Starting in the Houston series, however — and carrying on to the conference finals against Denver — we learned something curious about the Lakers: for a team that hasn't actually won anything, they don't seem to be all that hungry. The Rockets — playing without their best player and with no go-to scorer — absolutely ran them out of the building TWICE in the conference semis, and the Nuggets basically did the same thing in Game 4 of that series. In fact, you could make a solid case they could've been swept by the Nuggets, except that George Karl refuses to draw up an inbounds play that doesn't involve throwing the ball to Trevor Ariza.
Even in their wins, it's not entirely clear whether the Lakers really care that much. Their best shooters don't really shoot that well; they're not a great defensive team; they got hammered on the boards by more physical teams in Denver and Houston. Their main goal appears to be as follows: hang around and let Kobe carry us in the fourth.
I should mention as a mea culpa that I don't like Kobe. I didn't like him when he and Shaq were winning championships in LA, didn't like him when he orchestrated Shaq's departure and certainly don't like him now as he tries to pretend to the world that he's a great teammate and all-around nice guy.
That said, not nearly enough has been made out of his performance in these playoffs. Think about this: Kobe hasn't stopped playing basketball for any significant amount of time since the summer of 2007 — he played a full season in '07-08, played every playoff game through the '08 Finals, played the entire Olympic run (carrying the team in crunch time along the way), played all the '09 season plus the playoffs ... and now he's in the Finals again.
It's ridiculous. He has very little lateral quickness; the better defenders (Battier, 'Melo) cut off his drives with relative ease. He can't even really jump; the times I've seen him dunk, he jumps just high enough to clear the rim.

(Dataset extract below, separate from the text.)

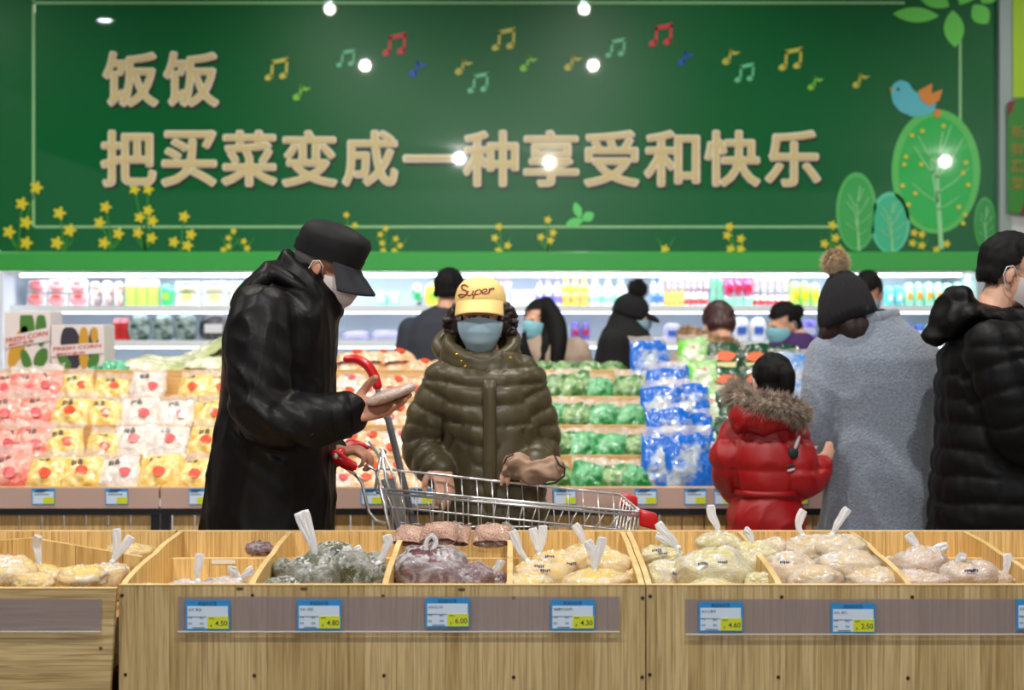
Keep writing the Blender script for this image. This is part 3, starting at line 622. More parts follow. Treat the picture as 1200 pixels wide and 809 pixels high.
def bag_proto(key, w_, h_, t_, m, sticker=None, top=.2, lump=.012, print_=True, seeds=4, text=None, tm=None, flap=True):
    BAGS[key] = []
    for q in range(seeds):
        t = bpy.data.objects.new('food_bag', None); COL.objects.link(t); _org[t] = Vector((0, 0, 0))
        a, b = pillow(w_, h_, t_, q*13+len(key), top, lump=lump)
        a.build('bag_body', m, t, True, fixn=False)
        if flap: b.build('bag_flap', M_flapm, t, True, fixn=False)
        if sticker:
            sx, sz = w_*random.uniform(.02, .22), h_*random.uniform(.28, .4)
            mb = MB(); pts = [(sx+w_*.13*(1+.15*math.sin(3*r_))*math.cos(r_), sz+w_*.12*math.sin(r_)) for r_ in [2*math.pi*i/12 for i in range(12)]]
            mb.prism(pts, -t_*.62-.006, -t_*.62+.002)
            mb.v = [(x, y+abs(x)*.25+.1*abs(z-h_*.4), z) for x, y, z in mb.v]; mb.build('sticker', sticker, t)
        if print_:
            mb = MB()
            for ch, ax, az in zip(text or '鲜香', (-.14, .0), (.60, .62)):
                add_text(mb, ch, .05, (w_*ax, -t_*.44, h_*az), .001, 0, fit=(w_*.13, w_*.15))
            mb.build('print', tm or M_ink, t)
        BAGS[key].append(freeze(t))
used = {}
def put_bag(key, x, y, z, label, group, name='food_bag', lean=-.55, rz=0, s=1, roll=0, cat='bag'):
    L = BAGS[key]; q = random.randrange(len(L)); src = L[q]
    if (key, q) not in used: used[(key, q)] = 1; o = src
    else: o = copy_tree(src)
    o.name = name; o.location = (x, y, z); o.rotation_euler = (lean, roll, rz); o.scale = (s, s, s*random.uniform(.95, 1.05))
    o['label'] = label; o['category'] = cat; o['group'] = group; return o
bag_proto('pink', .17, .185, .085, F_pink, M_stkp, lump=.016); bag_proto('yellow', .175, .185, .08, F_yel, M_stk); bag_proto('white', .165, .185, .075, F_wht, M_stkp)
bag_proto('brown', .19, .15, .08, F_brn, M_stk, print_=False); bag_proto('green', .17, .18, .09, F_grn, None, lump=.02, print_=False); bag_proto('green2', .17, .18, .09, F_grn2, None, lump=.02, print_=False)
bag_proto('blue', .21, .27, .07, F_blue, None, top=.1, text='米米', tm=mat('blue_print', srgb(16, 80, 190), .4, coat=.5)); bag_proto('lime', .15, .2, .06, F_lime, None, top=.1, text='王中', tm=mat('red_print', srgb(220, 60, 50), .4, coat=.5))
bag_proto('dark', .17, .2, .06, F_dk, None, top=.04, print_=False, flap=False); bag_proto('bluewhite', .2, .26, .07, F_blw, None, top=.06, print_=False, seeds=2)
bag_proto('leek', .42, .16, .10, F_leek, None, top=.05, print_=False, lump=.015, seeds=3, flap=False); bag_proto('teal', .14, .1, .07, film('bag_teal', srgb(20, 150, 100), srgb(120, 210, 170), 12), None, top=.1, print_=False, seeds=2)
ORD = ['first', 'second', 'third', 'fourth', 'fifth', 'sixth', 'seventh', 'eighth', 'ninth', 'tenth', 'eleventh', 'twelfth', 'thirteenth']
TN = ['bottom', 'second', 'third', 'top']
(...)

Basically, he's the old man in the pickup game, the one with a bulky knee brace who doesn't run down the floor every time — but man, when he gets the ball, look out. His fadeaway is as deadly as ever. And just when you think to yourself, "All this dude ever does is pull up and shoot" he fakes and drives it right by you while you watch helplessly.

As for my pick, I think the Lakers win this thing because of Kobe, as well as Lamar Odom, maybe the only player in the NBA who's a perfect match with Rashard Lewis (who destroyed Boston and Cleveland). I also think the Lakers are well coached enough to not double-team Dwight Howard (and leave their collection of jump shooters wide open the way Cleveland did repeatedly) and have enough large bodies (Pau Gasol, Andrew Bynum and friends) to throw at him and wear him out.
Of course, what I've learned in these playoffs is that we really don't know anything.